======== The data ========
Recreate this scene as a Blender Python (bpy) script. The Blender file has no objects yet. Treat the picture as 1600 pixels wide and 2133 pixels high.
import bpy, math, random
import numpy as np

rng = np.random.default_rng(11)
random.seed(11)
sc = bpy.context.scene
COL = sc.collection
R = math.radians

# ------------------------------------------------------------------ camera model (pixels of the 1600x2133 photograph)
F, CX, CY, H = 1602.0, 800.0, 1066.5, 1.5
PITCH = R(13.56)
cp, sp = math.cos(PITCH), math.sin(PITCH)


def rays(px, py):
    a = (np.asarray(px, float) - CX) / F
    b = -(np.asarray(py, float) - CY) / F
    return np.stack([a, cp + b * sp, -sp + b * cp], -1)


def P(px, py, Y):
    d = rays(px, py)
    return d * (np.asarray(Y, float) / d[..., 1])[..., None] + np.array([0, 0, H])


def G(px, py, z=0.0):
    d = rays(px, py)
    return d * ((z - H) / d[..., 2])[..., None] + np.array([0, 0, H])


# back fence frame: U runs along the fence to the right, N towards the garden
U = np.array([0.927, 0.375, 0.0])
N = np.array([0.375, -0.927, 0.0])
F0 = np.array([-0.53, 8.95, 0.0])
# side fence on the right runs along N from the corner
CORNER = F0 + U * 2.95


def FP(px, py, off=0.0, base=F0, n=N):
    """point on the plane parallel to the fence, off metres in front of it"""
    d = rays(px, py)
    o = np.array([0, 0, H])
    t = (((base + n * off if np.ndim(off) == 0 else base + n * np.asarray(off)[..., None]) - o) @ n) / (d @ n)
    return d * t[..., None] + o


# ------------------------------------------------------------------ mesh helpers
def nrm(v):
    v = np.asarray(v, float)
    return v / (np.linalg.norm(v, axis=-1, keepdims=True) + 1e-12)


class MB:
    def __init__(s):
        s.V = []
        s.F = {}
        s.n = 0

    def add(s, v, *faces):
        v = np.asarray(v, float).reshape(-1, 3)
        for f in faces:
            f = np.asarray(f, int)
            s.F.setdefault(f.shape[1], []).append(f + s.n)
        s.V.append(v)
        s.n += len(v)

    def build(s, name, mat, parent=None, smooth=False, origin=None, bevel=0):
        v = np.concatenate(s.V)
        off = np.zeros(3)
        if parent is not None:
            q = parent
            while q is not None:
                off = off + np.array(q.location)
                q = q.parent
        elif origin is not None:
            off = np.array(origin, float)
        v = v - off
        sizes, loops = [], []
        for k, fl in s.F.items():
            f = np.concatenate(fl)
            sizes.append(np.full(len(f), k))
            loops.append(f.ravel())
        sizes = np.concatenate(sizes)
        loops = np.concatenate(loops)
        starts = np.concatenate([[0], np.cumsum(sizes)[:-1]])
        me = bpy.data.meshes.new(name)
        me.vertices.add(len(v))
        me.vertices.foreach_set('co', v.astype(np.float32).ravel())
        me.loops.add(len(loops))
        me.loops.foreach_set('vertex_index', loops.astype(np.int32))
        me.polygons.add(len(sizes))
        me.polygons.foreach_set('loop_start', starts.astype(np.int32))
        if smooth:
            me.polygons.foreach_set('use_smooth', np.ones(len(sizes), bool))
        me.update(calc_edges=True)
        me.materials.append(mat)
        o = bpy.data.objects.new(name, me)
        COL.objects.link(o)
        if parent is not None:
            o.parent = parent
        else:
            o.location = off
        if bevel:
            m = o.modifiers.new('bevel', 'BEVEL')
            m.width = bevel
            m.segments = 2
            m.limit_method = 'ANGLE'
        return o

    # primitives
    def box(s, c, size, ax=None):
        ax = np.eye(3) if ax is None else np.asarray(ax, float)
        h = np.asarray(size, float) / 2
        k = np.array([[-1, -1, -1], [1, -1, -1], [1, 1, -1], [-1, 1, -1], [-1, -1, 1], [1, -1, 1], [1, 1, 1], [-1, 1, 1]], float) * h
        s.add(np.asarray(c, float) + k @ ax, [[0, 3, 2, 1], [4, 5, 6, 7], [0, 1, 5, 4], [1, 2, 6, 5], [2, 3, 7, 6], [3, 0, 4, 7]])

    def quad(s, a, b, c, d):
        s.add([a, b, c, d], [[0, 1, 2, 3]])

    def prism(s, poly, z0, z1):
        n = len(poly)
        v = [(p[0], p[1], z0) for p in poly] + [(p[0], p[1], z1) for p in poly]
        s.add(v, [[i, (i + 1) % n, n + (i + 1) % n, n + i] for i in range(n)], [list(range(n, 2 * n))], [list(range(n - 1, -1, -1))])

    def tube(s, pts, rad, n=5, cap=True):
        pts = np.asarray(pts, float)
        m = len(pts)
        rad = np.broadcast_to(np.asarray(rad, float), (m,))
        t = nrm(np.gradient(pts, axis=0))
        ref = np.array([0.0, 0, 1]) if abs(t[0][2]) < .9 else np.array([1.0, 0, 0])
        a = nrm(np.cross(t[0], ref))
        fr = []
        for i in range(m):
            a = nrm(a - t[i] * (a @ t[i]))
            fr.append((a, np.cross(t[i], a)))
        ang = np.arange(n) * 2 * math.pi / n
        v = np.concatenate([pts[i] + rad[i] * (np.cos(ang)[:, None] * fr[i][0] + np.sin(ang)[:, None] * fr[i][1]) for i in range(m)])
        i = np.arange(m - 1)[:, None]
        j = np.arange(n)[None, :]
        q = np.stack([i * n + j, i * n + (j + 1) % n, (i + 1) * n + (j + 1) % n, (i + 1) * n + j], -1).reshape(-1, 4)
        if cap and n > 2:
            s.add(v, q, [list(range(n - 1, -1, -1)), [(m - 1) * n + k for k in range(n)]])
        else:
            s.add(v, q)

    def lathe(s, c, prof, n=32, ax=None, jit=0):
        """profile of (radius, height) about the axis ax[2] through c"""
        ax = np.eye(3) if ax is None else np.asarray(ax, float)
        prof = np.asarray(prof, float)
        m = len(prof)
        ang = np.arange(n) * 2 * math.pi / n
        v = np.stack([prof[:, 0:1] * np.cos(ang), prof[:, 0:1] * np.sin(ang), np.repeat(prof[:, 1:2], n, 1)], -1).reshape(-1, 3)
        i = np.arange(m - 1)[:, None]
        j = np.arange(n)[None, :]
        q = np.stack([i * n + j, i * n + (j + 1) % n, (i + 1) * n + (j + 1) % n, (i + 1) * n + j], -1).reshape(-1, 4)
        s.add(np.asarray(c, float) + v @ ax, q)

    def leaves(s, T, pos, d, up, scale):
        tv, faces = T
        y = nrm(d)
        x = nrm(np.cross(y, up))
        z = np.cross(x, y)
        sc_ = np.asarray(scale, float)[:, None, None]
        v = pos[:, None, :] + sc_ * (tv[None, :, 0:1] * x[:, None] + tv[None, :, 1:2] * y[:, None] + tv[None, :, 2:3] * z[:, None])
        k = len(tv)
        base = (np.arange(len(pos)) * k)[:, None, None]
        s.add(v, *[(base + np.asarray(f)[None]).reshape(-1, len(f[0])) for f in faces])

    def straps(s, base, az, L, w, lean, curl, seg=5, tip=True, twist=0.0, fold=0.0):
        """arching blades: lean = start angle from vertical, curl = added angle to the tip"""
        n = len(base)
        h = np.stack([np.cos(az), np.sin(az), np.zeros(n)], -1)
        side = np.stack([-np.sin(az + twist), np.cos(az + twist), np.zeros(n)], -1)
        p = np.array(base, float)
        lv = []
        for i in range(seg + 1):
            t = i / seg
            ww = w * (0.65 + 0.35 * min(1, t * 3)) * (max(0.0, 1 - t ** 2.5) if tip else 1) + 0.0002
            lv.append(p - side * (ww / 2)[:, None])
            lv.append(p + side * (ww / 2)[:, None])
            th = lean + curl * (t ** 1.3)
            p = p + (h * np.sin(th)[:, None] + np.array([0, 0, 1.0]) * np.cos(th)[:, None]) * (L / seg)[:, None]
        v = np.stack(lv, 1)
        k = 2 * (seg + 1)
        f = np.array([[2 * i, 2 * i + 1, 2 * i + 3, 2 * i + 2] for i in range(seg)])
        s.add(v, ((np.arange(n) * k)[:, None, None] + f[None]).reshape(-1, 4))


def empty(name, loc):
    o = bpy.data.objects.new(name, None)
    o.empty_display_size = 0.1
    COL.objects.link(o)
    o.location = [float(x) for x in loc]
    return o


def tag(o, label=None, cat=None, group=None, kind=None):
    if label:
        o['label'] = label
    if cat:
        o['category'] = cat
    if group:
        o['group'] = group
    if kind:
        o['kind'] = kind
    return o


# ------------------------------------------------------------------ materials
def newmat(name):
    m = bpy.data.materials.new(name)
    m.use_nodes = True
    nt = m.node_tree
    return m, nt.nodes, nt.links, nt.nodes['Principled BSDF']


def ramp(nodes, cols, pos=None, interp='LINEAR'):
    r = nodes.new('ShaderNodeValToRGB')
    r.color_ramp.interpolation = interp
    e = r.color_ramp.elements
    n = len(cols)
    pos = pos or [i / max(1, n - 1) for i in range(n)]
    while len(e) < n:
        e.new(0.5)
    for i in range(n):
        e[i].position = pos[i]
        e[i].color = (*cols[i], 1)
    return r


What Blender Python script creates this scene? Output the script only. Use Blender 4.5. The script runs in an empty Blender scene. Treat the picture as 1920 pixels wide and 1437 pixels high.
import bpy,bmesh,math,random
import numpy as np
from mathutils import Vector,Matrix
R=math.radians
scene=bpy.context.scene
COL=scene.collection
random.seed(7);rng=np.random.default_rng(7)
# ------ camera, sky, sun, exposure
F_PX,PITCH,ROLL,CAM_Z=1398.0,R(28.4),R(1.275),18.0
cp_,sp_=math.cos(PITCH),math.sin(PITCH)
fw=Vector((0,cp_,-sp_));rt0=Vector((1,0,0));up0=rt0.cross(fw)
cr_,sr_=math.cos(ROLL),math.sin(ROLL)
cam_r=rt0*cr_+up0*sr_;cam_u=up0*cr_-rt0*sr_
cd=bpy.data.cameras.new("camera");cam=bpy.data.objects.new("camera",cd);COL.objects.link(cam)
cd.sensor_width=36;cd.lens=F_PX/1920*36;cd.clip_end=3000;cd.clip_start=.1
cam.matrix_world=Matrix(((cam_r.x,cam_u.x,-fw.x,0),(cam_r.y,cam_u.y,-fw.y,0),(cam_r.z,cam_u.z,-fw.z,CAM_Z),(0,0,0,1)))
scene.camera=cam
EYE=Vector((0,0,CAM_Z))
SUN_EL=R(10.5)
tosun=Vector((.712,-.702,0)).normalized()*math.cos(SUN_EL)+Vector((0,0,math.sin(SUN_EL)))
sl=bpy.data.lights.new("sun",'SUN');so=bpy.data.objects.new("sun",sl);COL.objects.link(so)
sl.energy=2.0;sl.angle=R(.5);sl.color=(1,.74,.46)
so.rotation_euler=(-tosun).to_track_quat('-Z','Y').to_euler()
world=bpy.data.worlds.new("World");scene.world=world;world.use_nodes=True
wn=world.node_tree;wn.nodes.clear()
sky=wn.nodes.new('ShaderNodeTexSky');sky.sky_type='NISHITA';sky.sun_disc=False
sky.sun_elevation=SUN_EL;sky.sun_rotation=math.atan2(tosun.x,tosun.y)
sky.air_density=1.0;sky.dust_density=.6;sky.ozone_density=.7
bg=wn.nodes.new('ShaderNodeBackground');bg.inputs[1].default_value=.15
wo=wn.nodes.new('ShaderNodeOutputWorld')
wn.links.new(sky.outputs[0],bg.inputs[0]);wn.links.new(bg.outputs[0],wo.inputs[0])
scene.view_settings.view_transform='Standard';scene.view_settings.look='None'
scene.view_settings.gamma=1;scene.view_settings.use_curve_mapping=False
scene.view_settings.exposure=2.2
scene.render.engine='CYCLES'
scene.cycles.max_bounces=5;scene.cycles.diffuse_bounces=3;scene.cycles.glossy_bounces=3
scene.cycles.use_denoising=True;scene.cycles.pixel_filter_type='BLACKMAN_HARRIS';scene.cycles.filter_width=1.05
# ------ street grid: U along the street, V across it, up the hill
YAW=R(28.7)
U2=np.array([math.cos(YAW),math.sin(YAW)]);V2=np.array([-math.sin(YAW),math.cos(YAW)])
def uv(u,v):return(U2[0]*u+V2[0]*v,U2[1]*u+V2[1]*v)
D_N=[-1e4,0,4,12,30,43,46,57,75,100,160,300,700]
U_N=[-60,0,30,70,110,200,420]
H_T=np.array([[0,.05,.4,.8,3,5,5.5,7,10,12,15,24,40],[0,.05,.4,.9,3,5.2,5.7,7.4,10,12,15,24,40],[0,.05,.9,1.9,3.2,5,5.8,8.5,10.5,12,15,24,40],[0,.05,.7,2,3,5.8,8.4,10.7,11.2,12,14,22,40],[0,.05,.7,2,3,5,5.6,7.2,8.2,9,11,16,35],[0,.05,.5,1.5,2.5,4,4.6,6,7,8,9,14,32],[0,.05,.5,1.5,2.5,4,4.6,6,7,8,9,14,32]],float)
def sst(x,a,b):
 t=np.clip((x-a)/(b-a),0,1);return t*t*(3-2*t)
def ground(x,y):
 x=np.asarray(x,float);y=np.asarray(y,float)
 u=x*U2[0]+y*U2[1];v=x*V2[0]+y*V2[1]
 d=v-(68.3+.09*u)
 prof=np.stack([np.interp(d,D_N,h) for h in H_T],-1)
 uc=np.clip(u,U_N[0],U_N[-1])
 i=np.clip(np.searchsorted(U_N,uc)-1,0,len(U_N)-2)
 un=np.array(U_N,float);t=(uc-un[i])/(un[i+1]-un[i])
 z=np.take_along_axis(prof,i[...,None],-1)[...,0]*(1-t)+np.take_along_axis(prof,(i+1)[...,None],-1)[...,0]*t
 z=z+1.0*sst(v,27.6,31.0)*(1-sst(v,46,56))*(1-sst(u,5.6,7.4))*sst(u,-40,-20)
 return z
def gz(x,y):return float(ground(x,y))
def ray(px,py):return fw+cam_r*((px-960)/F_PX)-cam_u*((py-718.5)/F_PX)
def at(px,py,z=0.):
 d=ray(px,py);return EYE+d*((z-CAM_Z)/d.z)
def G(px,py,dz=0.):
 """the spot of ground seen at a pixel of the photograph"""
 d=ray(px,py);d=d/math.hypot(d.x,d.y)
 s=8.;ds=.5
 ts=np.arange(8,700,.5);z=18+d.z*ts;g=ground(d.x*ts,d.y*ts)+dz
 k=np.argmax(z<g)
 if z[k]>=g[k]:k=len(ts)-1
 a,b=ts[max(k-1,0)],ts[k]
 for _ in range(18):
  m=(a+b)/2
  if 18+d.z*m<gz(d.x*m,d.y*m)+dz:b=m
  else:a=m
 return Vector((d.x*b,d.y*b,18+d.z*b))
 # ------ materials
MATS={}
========
**Exercise goal**
Include the first line, the line containing "R = math.radians", and every line between them, copied exactly from the material above; output no other line.

**Expected answer**
Recreate this scene as a Blender Python (bpy) script. The Blender file has no objects yet. Treat the picture as 1600 pixels wide and 2133 pixels high.
import bpy, math, random
import numpy as np

rng = np.random.default_rng(11)
random.seed(11)
sc = bpy.context.scene
COL = sc.collection
R = math.radians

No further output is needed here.